DATA SEGMENT:
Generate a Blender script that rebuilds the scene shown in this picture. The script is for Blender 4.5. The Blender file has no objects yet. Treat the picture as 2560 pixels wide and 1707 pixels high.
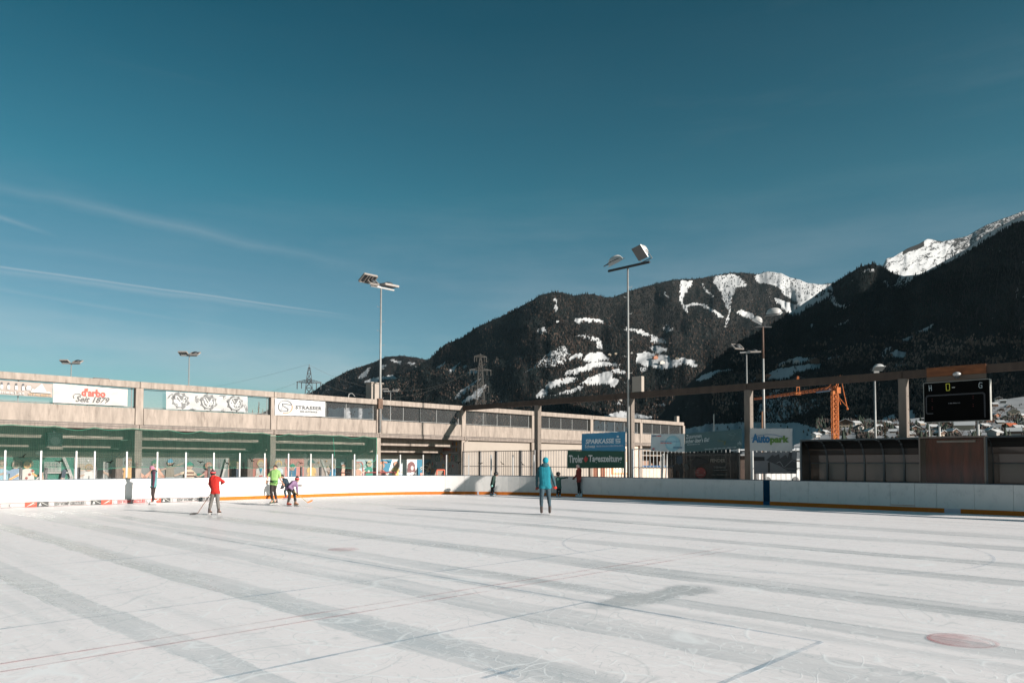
import bpy, math, random
import numpy as np
from mathutils import Vector, Matrix
random.seed(7); rng = np.random.default_rng(7)
R = math.radians
sc = bpy.context.scene
col = sc.collection
# ------------------------------------------------------------------ camera
F = 1858.0; W0 = 2560.0; H0 = 1707.0; CAMZ = 1.85
PITCH = R(2.27); ROLL = 0.0021
PPY = 1157.2 - F * math.tan(PITCH)
RC = Matrix.Rotation(math.pi / 2 + PITCH, 3, 'X') @ Matrix.Rotation(ROLL, 3, 'Z')
CAM = Vector((0, 0, CAMZ))
cd = bpy.data.cameras.new('camera'); cam = bpy.data.objects.new('camera', cd); col.objects.link(cam)
cam.matrix_world = Matrix.Translation(CAM) @ RC.to_4x4()
cd.sensor_width = 36; cd.lens = 36 * F / W0; cd.shift_y = (PPY - H0 / 2) / W0
cd.clip_start = 0.1; cd.clip_end = 60000
sc.camera = cam
# ------------------------------------------------------------------ light
SUN_DIR = Vector((0.857, -0.515, 0)).normalized()        # towards the sun, horizontally
EL = R(16.6)
sc.view_settings.view_transform = 'Standard'; sc.view_settings.look = 'None'
sc.view_settings.exposure = 0.85; sc.view_settings.gamma = 1
sc.view_settings.use_curve_mapping = False
sd = bpy.data.lights.new('sun', 'SUN'); sd.energy = 5.0; sd.angle = R(0.5); sd.color = (1.0, 0.93, 0.85)
so = bpy.data.objects.new('sun', sd); col.objects.link(so)
tosun = Vector((SUN_DIR.x * math.cos(EL), SUN_DIR.y * math.cos(EL), math.sin(EL)))
so.rotation_euler = tosun.to_track_quat('Z', 'Y').to_euler()

world = bpy.data.worlds.new('World'); sc.world = world; world.use_nodes = True
wn = world.node_tree.nodes; wl = world.node_tree.links
wn.clear()
def N(nodes, t, **kw):
    n = nodes.new(t)
    for k, v in kw.items():
        if k.startswith('i_'):
            key = k[2:]
            key = int(key) if key.isdigit() else key.replace('_', ' ')
            n.inputs[key].default_value = v
        else: setattr(n, k, v)
    return n
wo = N(wn, 'ShaderNodeOutputWorld'); bg = N(wn, 'ShaderNodeBackground'); bg.inputs[1].default_value = 0.082
sky = N(wn, 'ShaderNodeTexSky', sky_type='NISHITA', sun_disc=False)
sky.sun_elevation = EL; sky.sun_rotation = math.atan2(SUN_DIR.x, SUN_DIR.y)
sky.altitude = 550; sky.air_density = 1.0; sky.dust_density = 0.6; sky.ozone_density = 1.2
tint = N(wn, 'ShaderNodeMix', data_type='RGBA', blend_type='MULTIPLY'); tint.inputs[0].default_value = 1
SKY_TINT = (0.66, 1.10, 0.86, 1)
tint.inputs[7].default_value = SKY_TINT
wl.new(sky.outputs[0], tint.inputs[6])
tc = N(wn, 'ShaderNodeTexCoord')
def vmath(op, a, b=None, nodes=wn, links=wl):
    n = nodes.new('ShaderNodeVectorMath'); n.operation = op
    for i, s in enumerate((a, b)):
        if s is None: continue
        if isinstance(s, (tuple, list)): n.inputs[i].default_value = s
        else: links.new(s, n.inputs[i])
    return n.outputs['Value'] if op in ('DOT_PRODUCT', 'LENGTH') else n.outputs[0]
def mth(op, a, b=None, c=None, nodes=wn, links=wl, clamp=False):
    n = nodes.new('ShaderNodeMath'); n.operation = op; n.use_clamp = clamp
    for i, s in enumerate((a, b, c)):
        if s is None: continue
        if isinstance(s, (int, float)): n.inputs[i].default_value = s
        else: links.new(s, n.inputs[i])
    return n.outputs[0]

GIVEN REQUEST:
Output the material word for word, omitting its pictures.

ANSWER TO THIS TASK:
Generate a Blender script that rebuilds the scene shown in this picture. The script is for Blender 4.5. The Blender file has no objects yet. Treat the picture as 2560 pixels wide and 1707 pixels high.
import bpy, math, random
import numpy as np
from mathutils import Vector, Matrix
random.seed(7); rng = np.random.default_rng(7)
R = math.radians
sc = bpy.context.scene
col = sc.collection
# ------------------------------------------------------------------ camera
F = 1858.0; W0 = 2560.0; H0 = 1707.0; CAMZ = 1.85
PITCH = R(2.27); ROLL = 0.0021
PPY = 1157.2 - F * math.tan(PITCH)
RC = Matrix.Rotation(math.pi / 2 + PITCH, 3, 'X') @ Matrix.Rotation(ROLL, 3, 'Z')
CAM = Vector((0, 0, CAMZ))
cd = bpy.data.cameras.new('camera'); cam = bpy.data.objects.new('camera', cd); col.objects.link(cam)
cam.matrix_world = Matrix.Translation(CAM) @ RC.to_4x4()
cd.sensor_width = 36; cd.lens = 36 * F / W0; cd.shift_y = (PPY - H0 / 2) / W0
cd.clip_start = 0.1; cd.clip_end = 60000
sc.camera = cam
# ------------------------------------------------------------------ light
SUN_DIR = Vector((0.857, -0.515, 0)).normalized()        # towards the sun, horizontally
EL = R(16.6)
sc.view_settings.view_transform = 'Standard'; sc.view_settings.look = 'None'
sc.view_settings.exposure = 0.85; sc.view_settings.gamma = 1
sc.view_settings.use_curve_mapping = False
sd = bpy.data.lights.new('sun', 'SUN'); sd.energy = 5.0; sd.angle = R(0.5); sd.color = (1.0, 0.93, 0.85)
so = bpy.data.objects.new('sun', sd); col.objects.link(so)
tosun = Vector((SUN_DIR.x * math.cos(EL), SUN_DIR.y * math.cos(EL), math.sin(EL)))
so.rotation_euler = tosun.to_track_quat('Z', 'Y').to_euler()

world = bpy.data.worlds.new('World'); sc.world = world; world.use_nodes = True
wn = world.node_tree.nodes; wl = world.node_tree.links
wn.clear()
def N(nodes, t, **kw):
    n = nodes.new(t)
    for k, v in kw.items():
        if k.startswith('i_'):
            key = k[2:]
            key = int(key) if key.isdigit() else key.replace('_', ' ')
            n.inputs[key].default_value = v
        else: setattr(n, k, v)
    return n
wo = N(wn, 'ShaderNodeOutputWorld'); bg = N(wn, 'ShaderNodeBackground'); bg.inputs[1].default_value = 0.082
sky = N(wn, 'ShaderNodeTexSky', sky_type='NISHITA', sun_disc=False)
sky.sun_elevation = EL; sky.sun_rotation = math.atan2(SUN_DIR.x, SUN_DIR.y)
sky.altitude = 550; sky.air_density = 1.0; sky.dust_density = 0.6; sky.ozone_density = 1.2
tint = N(wn, 'ShaderNodeMix', data_type='RGBA', blend_type='MULTIPLY'); tint.inputs[0].default_value = 1
SKY_TINT = (0.66, 1.10, 0.86, 1)
tint.inputs[7].default_value = SKY_TINT
wl.new(sky.outputs[0], tint.inputs[6])
tc = N(wn, 'ShaderNodeTexCoord')
def vmath(op, a, b=None, nodes=wn, links=wl):
    n = nodes.new('ShaderNodeVectorMath'); n.operation = op
    for i, s in enumerate((a, b)):
        if s is None: continue
        if isinstance(s, (tuple, list)): n.inputs[i].default_value = s
        else: links.new(s, n.inputs[i])
    return n.outputs['Value'] if op in ('DOT_PRODUCT', 'LENGTH') else n.outputs[0]
def mth(op, a, b=None, c=None, nodes=wn, links=wl, clamp=False):
    n = nodes.new('ShaderNodeMath'); n.operation = op; n.use_clamp = clamp
    for i, s in enumerate((a, b, c)):
        if s is None: continue
        if isinstance(s, (int, float)): n.inputs[i].default_value = s
        else: links.new(s, n.inputs[i])
    return n.outputs[0]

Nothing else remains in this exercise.